Nic Allen, 64, said: “We have accumulated lots of good memories – he was nearly 96 and had lived quite an interesting life.

“I suppose my earliest memories of him were when he was a councillor in Hove.

“I remember spending a lot of time with him down at The County Ground as a child trying to get autographs and that sort of thing.

“We’re all members of the MCC and we follow Sussex from afar and that’s something that he had got us all into.

“In fact, we were joking the other day that as a cricket man he would’ve been frustrated about not making his ton – but he’s had a good innings.”

Mr Allen was an active campaigner right up until the day he died and one of his earliest quests was to improve the TV and radio signal in Brighton and Hove. Through that battle he got involved with the BBC, becoming chairman of the South Advisory Council.

Mr Allen was also well-known for his efforts to preserve Widewater lagoon and limit development along the Adur riverbank.

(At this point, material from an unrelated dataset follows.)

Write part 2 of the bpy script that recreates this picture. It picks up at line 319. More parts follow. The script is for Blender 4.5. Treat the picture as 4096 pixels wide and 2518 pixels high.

Having lived in Shoreham for 30 years he was involved in nature groups, including Shoreham District Ornithological Society, Sussex Downsmen and the Campaign to Protect Rural England.

With wife Peggy, who died three years ago at the age of 93, he had three sons – Nic, Martin, 65, and Anthony, 70, ten grandchildren and eleven great-grandchildren.

The couple’s families were neighbours in Hove when they were young, where Mr Allen grew up in the vicarage at the Good Shepherd Church in Dyke Road as his father was the first vicar there.

Both Martin and Anthony – who turned 70 on the day his father passed away – have gone on to work at their father’s law firm, from which he had retired as a solicitor.

Mr Allen added: “The next step for me is to find out about his history in the Second World War – that’s where he got his MBE for his part in the Battle of the Ardennes. I know he went over on D-Day and was there until late in 1945, but it’s not something you ask somebody when they’re still alive, so I’m trying to research his life in the war and piece it all together.”

Mr Allen’s funeral will be held at St Mary’s Church, Shoreham, at 9.45am on Monday, January 6 – which would have been Mr and Mrs Allen’s 72nd wedding anniversary. The family has requested no flowers and no black.